Darbe diyince bizim aklımıza
12 Eylül gelir. Kenan Evren, cunta ve Amerika... CIA, kontrgerilla...
11 Eylül denince de
–2001’den itibaren- Amerika; Bin ladin, El Kaide, ikiz kuleler...
2001’den önce ise 11 Eylül demek, Şili Darbesi demektir; Allende, Pinochet ve tabii ki yine Amerika, CIA, ITT, kontrgerilla...

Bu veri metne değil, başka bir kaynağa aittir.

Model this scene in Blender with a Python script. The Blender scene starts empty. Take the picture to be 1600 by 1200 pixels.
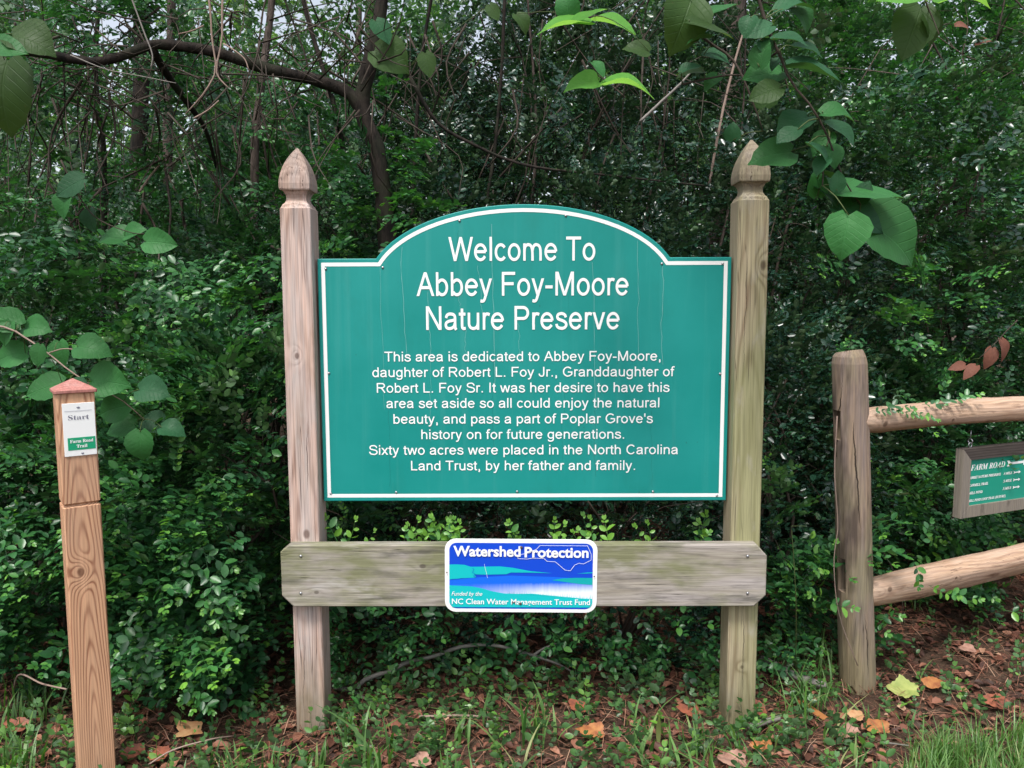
import bpy, math, random, os
import numpy as np
from mathutils import Vector, Matrix

SC = bpy.context.scene
COL = SC.collection
random.seed(7)
RNG = np.random.default_rng(7)
PI = math.pi

# ------------------------------------------------------------------ camera
CAM_LOC = np.array((-0.0195, -2.2646, 1.298))
YAW, PITCH, ROLL, FOC = -0.0076, 0.0982, -0.0038, 1200.0
_F = np.array([math.sin(YAW) * math.cos(PITCH), math.cos(YAW) * math.cos(PITCH), -math.sin(PITCH)])
_R = np.array([math.cos(YAW), -math.sin(YAW), 0.0])
_U = np.cross(_R, _F)
R2 = math.cos(ROLL) * _R + math.sin(ROLL) * _U
U2 = -math.sin(ROLL) * _R + math.cos(ROLL) * _U
cam = bpy.data.cameras.new('camera')
cam.sensor_width = 36.0
cam.lens = FOC / 1600 * 36
cam.clip_start = 0.05
cam.clip_end = 500
camo = bpy.data.objects.new('camera', cam)
camo.matrix_world = Matrix(((R2[0], U2[0], -_F[0], CAM_LOC[0]), (R2[1], U2[1], -_F[1], CAM_LOC[1]),
                            (R2[2], U2[2], -_F[2], CAM_LOC[2]), (0, 0, 0, 1)))
COL.objects.link(camo)
SC.camera = camo

# ------------------------------------------------------------------ world, sun, exposure
SUN_EL, SUN_ROT = math.radians(62), math.radians(200)
W = bpy.data.worlds.new('World')
SC.world = W
W.use_nodes = True
wn = W.node_tree
wn.nodes.clear()
sky = wn.nodes.new('ShaderNodeTexSky')
sky.sky_type = 'NISHITA'
sky.sun_disc = False
sky.sun_elevation = SUN_EL
sky.sun_rotation = SUN_ROT
sky.air_density = 1.0
sky.dust_density = 3.0
hs = wn.nodes.new('ShaderNodeHueSaturation')
hs.inputs['Saturation'].default_value = 0.42
bg = wn.nodes.new('ShaderNodeBackground')
bg.inputs['Strength'].default_value = 0.115
wo = wn.nodes.new('ShaderNodeOutputWorld')
wn.links.new(sky.outputs[0], hs.inputs['Color'])
wn.links.new(hs.outputs[0], bg.inputs['Color'])
wn.links.new(bg.outputs[0], wo.inputs['Surface'])
sl = bpy.data.lights.new('sun', 'SUN')
sl.energy = 1.5
sl.angle = math.radians(14)
sl.color = (1.0, 0.97, 0.92)
so = bpy.data.objects.new('sun', sl)
sd = Vector((math.sin(SUN_ROT) * math.cos(SUN_EL), math.cos(SUN_ROT) * math.cos(SUN_EL), math.sin(SUN_EL)))
so.rotation_euler = sd.to_track_quat('Z', 'Y').to_euler()
so.location = (-2, -5, 9)
COL.objects.link(so)
SC.view_settings.view_transform = 'Standard'
SC.view_settings.look = 'None'
SC.view_settings.gamma = 1
SC.view_settings.exposure = 1.15
SC.view_settings.use_curve_mapping = False
SC.render.engine = 'CYCLES'
SC.cycles.max_bounces = 6
SC.cycles.diffuse_bounces = 3
SC.cycles.glossy_bounces = 2
SC.cycles.transmission_bounces = 2
SC.cycles.transparent_max_bounces = 4
SC.cycles.caustics_reflective = False
SC.cycles.caustics_refractive = False
SC.cycles.use_denoising = True


# ------------------------------------------------------------------ helpers: measuring
def ray(px, py):
    return _F * FOC + R2 * (px - 800) + U2 * (600 - py)


def at(px, py, Y=0.0):
    """the point of the vertical plane y = Y that the photo shows at px, py (1600 x 1200)"""
    d = ray(px, py)
    return CAM_LOC + d * ((Y - CAM_LOC[1]) / d[1])


def gnd(px, py, z=0.0):
    d = ray(px, py)
    return CAM_LOC + d * ((z - CAM_LOC[2]) / d[2])


# ------------------------------------------------------------------ helpers: objects
def props(o, label=None, cat=None, group=None, kind=None):
    if label: o['label'] = label
    if cat: o['category'] = cat
    if group: o['group'] = group
    if kind: o['kind'] = kind
    return o


def empty(name, loc, label, cat, group=None, rot=None):
    o = bpy.data.objects.new(name, None)
    o.location = loc
    if rot: o.rotation_euler = rot
    o.empty_display_size = 0.1
    COL.objects.link(o)
    return props(o, label, cat, group)


def mesh_data(name, V, F, mat=None, smooth=False, tint=None):
    me = bpy.data.meshes.new(name)
    V = np.asarray(V, np.float32).reshape(-1, 3)
    if isinstance(F, np.ndarray):
        k = F.shape[1]
        me.vertices.add(len(V))
        me.vertices.foreach_set('co', V.ravel())
        me.loops.add(F.size)
        me.loops.foreach_set('vertex_index', F.astype(np.int32).ravel())
        me.polygons.add(len(F))
        me.polygons.foreach_set('loop_start', np.arange(0, F.size, k, dtype=np.int32))
        me.polygons.foreach_set('loop_total', np.full(len(F), k, np.int32))
        me.update(calc_edges=True)
    else:
        me.from_pydata(V.tolist(), [], F)
    if smooth:
        me.polygons.foreach_set('use_smooth', np.ones(len(me.polygons), bool))
    if tint is not None:
        a = me.attributes.new('tint', 'FLOAT', 'POINT')
        a.data.foreach_set('value', np.asarray(tint, np.float32))
    if mat is not None:
        me.materials.append(mat)
    return me


def obj(name, me, parent=None, loc=(0, 0, 0), rot=(0, 0, 0), scale=(1, 1, 1), kind=None):
    o = bpy.data.objects.new(name, me)
    o.location = loc
    o.rotation_euler = rot
    o.scale = scale
    COL.objects.link(o)
    if parent is not None: o.parent = parent
    if kind: o['kind'] = kind
    return o


def loft(sections, cap=True):
    """sections: list of equally long rings of points"""
    n = len(sections[0])
    V = [p for s in sections for p in s]
    F = []
    for i in range(len(sections) - 1):
        for j in range(n):
            F.append((i * n + j, i * n + (j + 1) % n, (i + 1) * n + (j + 1) % n, (i + 1) * n + j))
    if cap:
        F.append(tuple(range(n - 1, -1, -1)))
        F.append(tuple((len(sections) - 1) * n + j for j in range(n)))
    return V, F


def prism(poly, y0, y1):
    """outline (x, z), counter-clockwise seen from the front (-y), extruded from y0 (front) to y1"""
    n = len(poly)
    V = [(x, y0, z) for x, z in poly] + [(x, y1, z) for x, z in poly]
    F = [tuple(range(n)), tuple(range(2 * n - 1, n - 1, -1))]
    for i in range(n):
        j = (i + 1) % n
        F.append((i, n + i, n + j, j))
    return V, F


def box(x0, x1, y0, y1, z0, z1, b=0.0):
    if b <= 0:
        return prism([(x0, z0), (x1, z0), (x1, z1), (x0, z1)], y0, y1)
    r = [(x0 + b, z0), (x1 - b, z0), (x1, z0 + b), (x1, z1 - b), (x1 - b, z1), (x0 + b, z1), (x0, z1 - b), (x0, z0 + b)]
    s = [(x0 + 2 * b, z0 + b), (x1 - 2 * b, z0 + b), (x1 - b, z0 + 2 * b), (x1 - b, z1 - 2 * b), (x1 - 2 * b, z1 - b), (x0 + 2 * b, z1 - b), (x0 + b, z1 - 2 * b), (x0 + b, z0 + 2 * b)]
    return loft([[(x, y1, z) for x, z in s], [(x, y1 - b, z) for x, z in r], [(x, y0 + b, z) for x, z in r], [(x, y0, z) for x, z in s]])


def join(parts):
    V, F = [], []
    for v, f in parts:
        k = len(V)
        V += list(map(tuple, v))
        F += [tuple(i + k for i in q) for q in f]
    return V, F


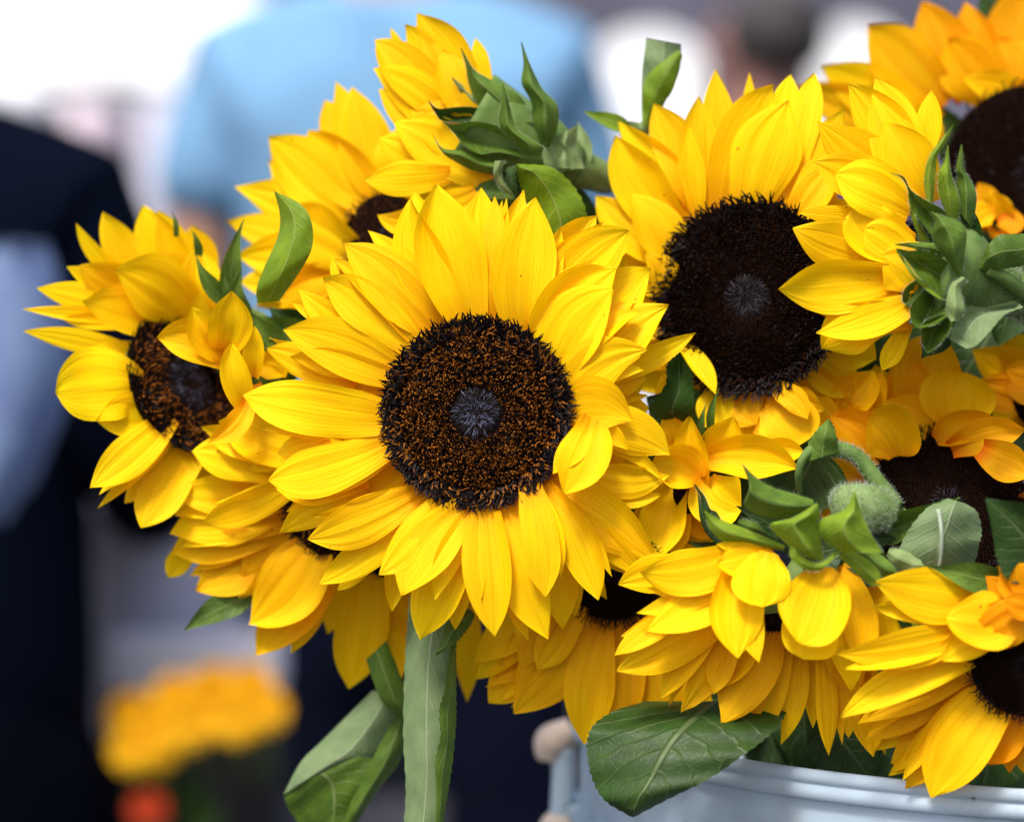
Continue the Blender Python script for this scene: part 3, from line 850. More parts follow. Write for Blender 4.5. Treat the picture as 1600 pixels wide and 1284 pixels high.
fP = flower('sunflower bowed over the bucket showing bright green sepals above its hanging petals', 1225, 940, -18, (0, -.06), '''
1265 1010 1270 1137 30 22 24 4 0 0 G
1245 1015 1220 1163 38 20 22 8 0 0 G
1220 1005 1177 1153 66 20 22 0 0 0 G
1205 1040 1145 1144 46 18 20 0 0 0 G
1285 1010 1295 1181 36 18 18 4 0 0 G
1303 1005 1316 1163 34 18 18 0 0 0 G
1320 1000 1326 1152 60 16 18 0 0 0 G
1345 1030 1365 1182 60 16 18 0 0 0 G
1395 1080 1393 1168 14 16 18 0 0 0 G
1190 990 1127 1130 92 14 12 8 0 0 G
1150 960 1115 1084 46 12 10 0 0 0 G
1150 970 1064 1113 54 13 12 6 0 0 G
1140 940 1032 1091 50 11 10 -4 0 0 G
1250 1000 1240 1090 60 22 24 0 0 0 G
1300 990 1340 1080 60 14 14 0 0 0 G
1150 925 964 1048 82 8 4 12 0 0 G
1090 955 960 1024 40 6 0 -8
1075 895 966 913 60 6 6 -8
1370 930 1402 1042 50 6 6 0 0 0
1300 905 1330 1080 60 4 4 8
1150 895 1010 986 76 0 -6 8
1315 900 1345 1045 56 0 -2 14
1160 855 1000 893 76 -4 -8 20
1190 860 1120 880 60 -6 -10 10
1290 950 1256 1030 92 -2 -6 -4 0 0 R
1165 890 1153 1029 84 -4 -10 -8
1200 862 1192 948 88 -8 -14 -4 0 0 R
1283 885 1247 1004 104 -8 -16 8 0 0 R
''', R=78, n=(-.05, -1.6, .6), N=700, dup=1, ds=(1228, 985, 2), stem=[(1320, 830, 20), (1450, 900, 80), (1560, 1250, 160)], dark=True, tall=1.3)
sepals(fP, -18, '''
1265 850 1150 790 60 6 2 0 0 0 D
1240 830 1140 850 50 6 2 0 0 0 D
1330 860 1402 900 60 4 4 0 0 0 D
1300 850 1400 840 80 8 6 0 0 0 D
1250 870 1330 850 90 4 4 0 0 0 D
''')
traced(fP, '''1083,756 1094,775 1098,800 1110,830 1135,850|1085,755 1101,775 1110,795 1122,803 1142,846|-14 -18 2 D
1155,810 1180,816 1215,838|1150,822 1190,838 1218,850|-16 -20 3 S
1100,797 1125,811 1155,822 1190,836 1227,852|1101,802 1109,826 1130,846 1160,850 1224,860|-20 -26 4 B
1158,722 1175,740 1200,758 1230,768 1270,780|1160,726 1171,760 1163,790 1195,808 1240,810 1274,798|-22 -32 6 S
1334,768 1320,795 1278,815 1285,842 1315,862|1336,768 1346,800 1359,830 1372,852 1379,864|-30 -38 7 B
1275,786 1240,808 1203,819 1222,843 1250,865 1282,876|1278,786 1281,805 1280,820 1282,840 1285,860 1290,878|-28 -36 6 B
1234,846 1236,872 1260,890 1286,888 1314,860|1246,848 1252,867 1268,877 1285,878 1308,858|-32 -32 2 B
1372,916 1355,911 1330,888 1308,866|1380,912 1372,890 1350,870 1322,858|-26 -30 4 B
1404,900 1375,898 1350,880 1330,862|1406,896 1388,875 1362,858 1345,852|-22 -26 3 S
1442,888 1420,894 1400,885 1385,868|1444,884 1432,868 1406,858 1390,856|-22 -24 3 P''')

# hairy bud, arching leaf stalk and the big pale leaf hanging beside it
fb = thing('sunflower_bud', 'closed hairy green bud with arching leaf stalk above the bright green sepals', 'flower bud', pt(1560, 1250, 150))
tube('bud', fb, [pt(1298, 800, -16), pt(1318, 796, -16), pt(1350, 794, -14), pt(1385, 800, -10), pt(1402, 806, -8)], [.003, .0090, .0092, .0072, .002], STEMP, 18, 22)
hairs(fb, [pt(1300, 800, -16), pt(1318, 796, -16), pt(1350, 794, -14), pt(1385, 800, -10)], [.004, .0090, .0092, .0072], 3600, .0024)
tube('leaf_stalk', fb, [pt(1395, 795, -8), pt(1372, 755, -6), pt(1340, 714, -4), pt(1310, 702, -4), pt(1280, 700, -6), pt(1258, 712, -8), pt(1248, 740, -6), pt(1250, 770, 0)], [.0046, .0032, .0029, .0031, .0028, .0018, .0015, .001], STEM, 12, 60)
hairs(fb, [pt(1395, 795, -8), pt(1372, 755, -6), pt(1340, 714, -4), pt(1310, 702, -4), pt(1280, 700, -6)], [.0046, .0032, .0029, .0031, .0028], 1600, .0014)
strip('leaf', fb, [(1258, 722, -6), (1264, 690, -8), (1278, 670, -10), (1292, 656, -10)], [(1310, 706, -8), (1308, 690, -10), (1304, 668, -10), (1296, 655, -10)], SEP, bulge=4, teeth=1.2, nv=24)
tube('stem', fb, [pt(1400, 806, -8), pt(1460, 860, 20), pt(1540, 1000, 90), pt(1560, 1250, 150)], [.0045, .0045, .005, .005], STEM, 10, 30)
strip('leaf', fb, [(1368, 808, -14), (1400, 800, -16), (1440, 790, -18), (1470, 782, -18), (1500, 776, -16)], [(1370, 850, -12), (1400, 850, -12), (1430, 826, -14), (1460, 800, -16), (1500, 778, -16)], LEAF, bulge=-3, nv=26)
strip('leaf', fb, [(1480, 778, -16), (1450, 792, -20), (1425, 820, -22), (1408, 850, -22), (1405, 880, -20), (1420, 900, -18)], [(1508, 786, -14), (1527, 800, -14), (1534, 830, -14), (1530, 850, -14), (1522, 880, -12), (1500, 900, -10)], LEAFP, bulge=6, teeth=1.0, label='broad pale leaf underside with a white midrib')
tube('leaf_stalk', fb, [pt(1466, 796, -27), pt(1471, 830, -29), pt(1470, 870, -27), pt(1464, 900, -22)], [.0009, .0008, .0007, .0006], HAIR, 6, 14)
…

11, 12, 13, Eylül, Ekim, Kasım farketmez; eğer dünyada organize cinayet varsa, eğer silahlar zalim adına konuşmuşsa çok büyük ihtimalle orda Amerika vardır.
Tümevarım dedikleri bu işte.
Amerika’nın demokrasi ihracı motivasyonu malum.
11 Eylül 1973’de, demokratik seçimlerle başkan olmuş
Salvador Allende, CIA destekli faşist
Pinochet tarafından devrildiğinde, daha sonra ABD Dışişleri Bakanlığı da yapmış olan, o günlerde ise Başkan Nixon’un güvenlik danışmanı
Henry Kissinger “Kendi halkının sorumsuzluğu yüzünden bir ülkenin komünist olmasına seyirci kalamayız. Meseleler, Şilili seçmenlerin kararına bırakılamayacak kadar önemlidir” demişti. Kissinger aynı yıl Nobel Barış Ödülü’nu kazanmıştı.